Das Netzwerk „Frauen in Neukölln“, ein Zusammenschluss von rund 50 Neuköllner Mädchen- und Frauenprojekten, Vereinen, Institutionen, Freiberuflerinnen und anderen engagierten Frauen, sowie die Initiative „Hufeisern gegen Rechts“ setzten sich seit November 2015 maßgeblich dafür ein, dass die Stadtteilbibliothek Britz Süd nun den Namen von Margarete Kubicka trägt. „Ich freue mich sehr darüber, dass das Frauennetzwerk und die Anwohnerinitiative die Politik überzeugen konnten, diesen Beschluss zu fassen. Für mich war es von Anfang an klar, dass dieses Vorhaben unbedingt umgesetzt werden musste. Bibliotheken sind wichtige öffentliche Orte, an denen sich viele Menschen treffen und somit hervorragend geeignet, an verdiente Neuköllnerinnen zu erinnern“, sagte Bildungsstadträtin Karin Korte zur Feier anlässlich der Namensgebung.
Kultursenator Dr. Klaus Lederer, der für ein Grußwort in die Stadtteilbibliothek gekommen war, würdigte Margarete Kubicka als Humanistin, die ihr Leben lang dafür gearbeitet habe, dass sich alle Menschen zu allseits gebildeten Persönlichkeiten entwickeln könnten. Mit den Worten: „Wer an Neukölln denkt, denkt auch die bislang unaufgeklärte Anschlagsserie“, erinnerte der Senator zudem daran, wie notwendig antifaschistische Arbeit auch heute noch ist. Jürgen Schulte von der Initiative „Hufeisern gegen Rechts“ übergab der Stadtteilbibliothek ein Selbstporträt der Künstlerin aus dem Jahr 1928 sowie ein Porträt ihres Mannes aus dem Jahr 1924, das den Titel „Stanislaw Kubicki und die Wissenschaften“ trägt.

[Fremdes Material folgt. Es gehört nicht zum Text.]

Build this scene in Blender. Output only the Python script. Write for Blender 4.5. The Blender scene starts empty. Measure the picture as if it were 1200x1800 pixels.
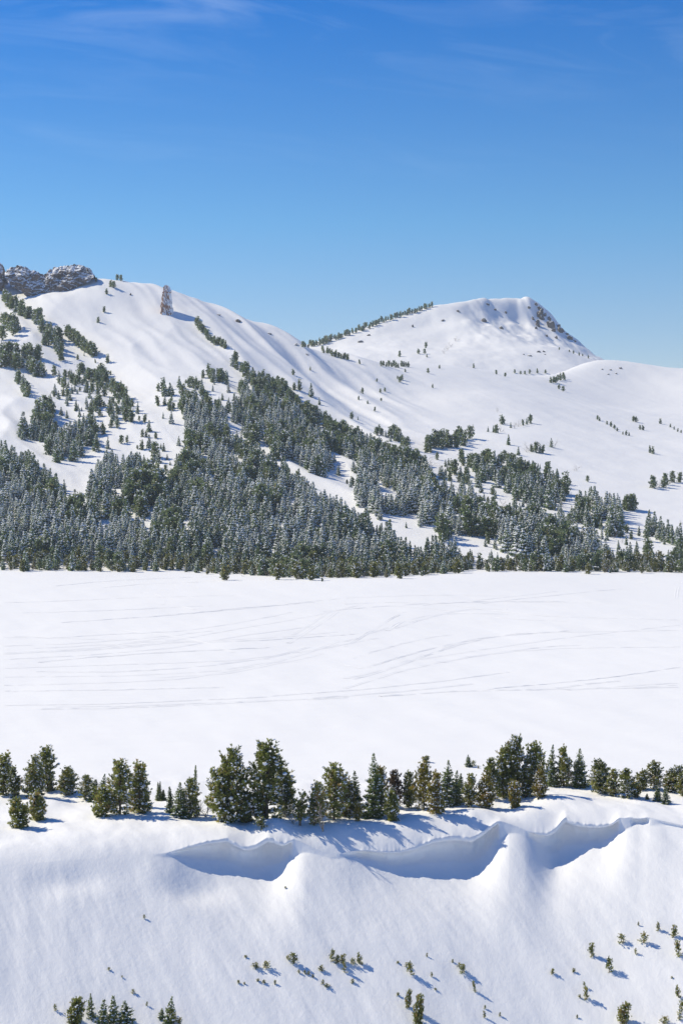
import bpy, math, random
import numpy as np

# ------------------------------------------------------------------ camera, sky, sun, exposure
F = 2826.0            # focal length in pixels of the 1200 x 1800 photograph
HOR = 823.0           # row of the horizon
CZ = 28.5             # eye height above the snow field
scene = bpy.context.scene
COL = scene.collection

cam_data = bpy.data.cameras.new('camera')
cam = bpy.data.objects.new('camera', cam_data)
COL.objects.link(cam)
cam.location = (0, 0, CZ)
cam.rotation_euler = (math.pi / 2, 0, 0)
cam_data.sensor_fit = 'VERTICAL'
cam_data.sensor_height = 36.0
cam_data.lens = F / 1800 * 36
cam_data.shift_y = -(900 - HOR) / 1800
cam_data.clip_start = 1.0
cam_data.clip_end = 60000
scene.camera = cam

SUN_EL = math.radians(43)
TO_SUN_H = (-0.91, 0.41)                      # horizontal direction to the sun: behind on the left
SUN_STRENGTH = 2.85
SKY_STRENGTH = 0.134
EXPOSURE = 0.78

world = bpy.data.worlds.new('World')
scene.world = world
world.use_nodes = True
wn, wl = world.node_tree.nodes, world.node_tree.links
wn.clear()
w_out = wn.new('ShaderNodeOutputWorld')
w_bg = wn.new('ShaderNodeBackground')
w_bg.inputs['Strength'].default_value = SKY_STRENGTH
w_sky = wn.new('ShaderNodeTexSky')
w_sky.sky_type = 'NISHITA'
w_sky.sun_disc = False
w_sky.sun_elevation = SUN_EL
w_sky.sun_rotation = math.atan2(TO_SUN_H[0], TO_SUN_H[1])
w_sky.altitude = 2800
w_sky.air_density = 1.0
w_sky.dust_density = 0.25
w_sky.ozone_density = 3.0
# thin cirrus, laid out on a flat layer high above the ground
w_tc = wn.new('ShaderNodeTexCoord')
w_sep = wn.new('ShaderNodeSeparateXYZ')
wl.new(w_tc.outputs['Generated'], w_sep.inputs[0])
def wmath(op, a, b=None, clamp=False):
    n = wn.new('ShaderNodeMath'); n.operation = op; n.use_clamp = clamp
    for i, v in enumerate((a, b)):
        if v is None: continue
        if isinstance(v, (int, float)): n.inputs[i].default_value = v
        else: wl.new(v, n.inputs[i])
    return n.outputs[0]
zz = wmath('MAXIMUM', w_sep.outputs[2], 0.02)
cu = wmath('DIVIDE', w_sep.outputs[0], zz)
cv = wmath('DIVIDE', w_sep.outputs[1], zz)
# deep mountain-air blue overhead, paler towards the horizon all round
w_ramp = wn.new('ShaderNodeValToRGB')
w_ramp.color_ramp.interpolation = 'LINEAR'
_e = w_ramp.color_ramp.elements
_e[0].position = 0.0; _e[0].color = (0.74, 0.545, 0.47, 1)
_e2 = w_ramp.color_ramp.elements.new(0.15); _e2.color = (0.315, 0.515, 0.585, 1)
_e = [_e[0], w_ramp.color_ramp.elements[-1]]
_e[1].position = 0.31; _e[1].color = (0.0, 0.315, 0.635, 1)
wl.new(wmath('MULTIPLY', w_sep.outputs[2], 1.0, True), w_ramp.inputs[0])
w_hsv = wn.new('ShaderNodeMix'); w_hsv.data_type = 'RGBA'; w_hsv.blend_type = 'MULTIPLY'
w_hsv.inputs['Factor'].default_value = 1.0
wl.new(w_sky.outputs[0], w_hsv.inputs['A']); wl.new(w_ramp.outputs[0], w_hsv.inputs['B'])
w_comb = wn.new('ShaderNodeCombineXYZ')
wl.new(wmath('ADD', wmath('MULTIPLY', cu, 1.1), wmath('MULTIPLY', cv, 0.55)), w_comb.inputs[0])
wl.new(wmath('SUBTRACT', wmath('MULTIPLY', cv, 2.4), wmath('MULTIPLY', cu, 1.5)), w_comb.inputs[1])
w_comb.inputs[2].default_value = 25.9      # which part of the cloud layer
w_n1 = wn.new('ShaderNodeTexNoise')
w_n1.inputs['Scale'].default_value = 1.15
w_n1.inputs['Detail'].default_value = 7
w_n1.inputs['Roughness'].default_value = 0.62
w_n1.inputs['Distortion'].default_value = 0.9
wl.new(w_comb.outputs[0], w_n1.inputs['Vector'])
w_n2 = wn.new('ShaderNodeTexNoise')
w_n2.inputs['Scale'].default_value = 0.42
w_n2.inputs['Detail'].default_value = 2
wl.new(w_comb.outputs[0], w_n2.inputs['Vector'])
c1 = wmath('MULTIPLY', wmath('SUBTRACT', w_n1.outputs[0], 0.47, True), 2.6, True)
c2 = wmath('MULTIPLY', wmath('SUBTRACT', w_n2.outputs[0], 0.40, True), 3.2, True)
c3 = wmath('MULTIPLY', wmath('SUBTRACT', w_sep.outputs[2], 0.17, True), 12.0, True)     # the layer thins out with distance
cl = wmath('MULTIPLY', wmath('MULTIPLY', wmath('MULTIPLY', c1, c2), 0.28, True), c3)
w_mix = wn.new('ShaderNodeMix'); w_mix.data_type = 'RGBA'
wl.new(cl, w_mix.inputs['Factor'])
wl.new(w_hsv.outputs['Result'], w_mix.inputs['A'])
w_mix.inputs['B'].default_value = (4.2, 4.8, 5.6, 1)
wl.new(w_mix.outputs['Result'], w_bg.inputs['Color'])
wl.new(w_bg.outputs[0], w_out.inputs['Surface'])

sun_data = bpy.data.lights.new('sun', 'SUN')
sun_data.energy = SUN_STRENGTH
sun_data.angle = math.radians(0.53)
sun_data.color = (1.0, 0.905, 0.69)
sun = bpy.data.objects.new('sun', sun_data)
COL.objects.link(sun)
_l = math.hypot(*TO_SUN_H)
from mathutils import Vector
to_sun = Vector((TO_SUN_H[0] / _l * math.cos(SUN_EL), TO_SUN_H[1] / _l * math.cos(SUN_EL), math.sin(SUN_EL)))
sun.rotation_euler = to_sun.to_track_quat('Z', 'Y').to_euler()
sun.location = (-200, 120, 300)

scene.view_settings.view_transform = 'Standard'
scene.view_settings.look = 'None'
scene.view_settings.gamma = 1.0
scene.view_settings.exposure = EXPOSURE
scene.view_settings.use_curve_mapping = False
scene.render.engine = 'CYCLES'
scene.cycles.use_denoising = True
scene.cycles.max_bounces = 6
scene.cycles.diffuse_bounces = 4
scene.cycles.glossy_bounces = 1
scene.cycles.transmission_bounces = 4
scene.cycles.transparent_max_bounces = 4
scene.cycles.sample_clamp_indirect = 4.0
scene.render.film_transparent = False

R = random.Random(7)
NR = np.random.default_rng(7)

# ------------------------------------------------------------------ helpers
def P(px, py, D):
    """a point of the place at depth D seen in row py, column px"""
    return np.array([(px - 600) / F * D, D, CZ - (py - HOR) / F * D])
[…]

Petra Kubicki, Witwe des im Oktober 2019 verstorbenen Stanislaw Karol Kubicki, und Schwiegertochter von Margarete Kubicka, gehörte ebenso zu den Gästen wie zahlreiche Vertreter aus Politik und Verwaltung des Bezirkes, allen voran die stellvertretende Bezirksverordnetenvorsteherin Ute Lanske (CDU). Das Bläserensemble „House of Bones“ der Musikschule Paul Hindemith Neukölln sorgte für die musikalische Umrahmung der Veranstaltung.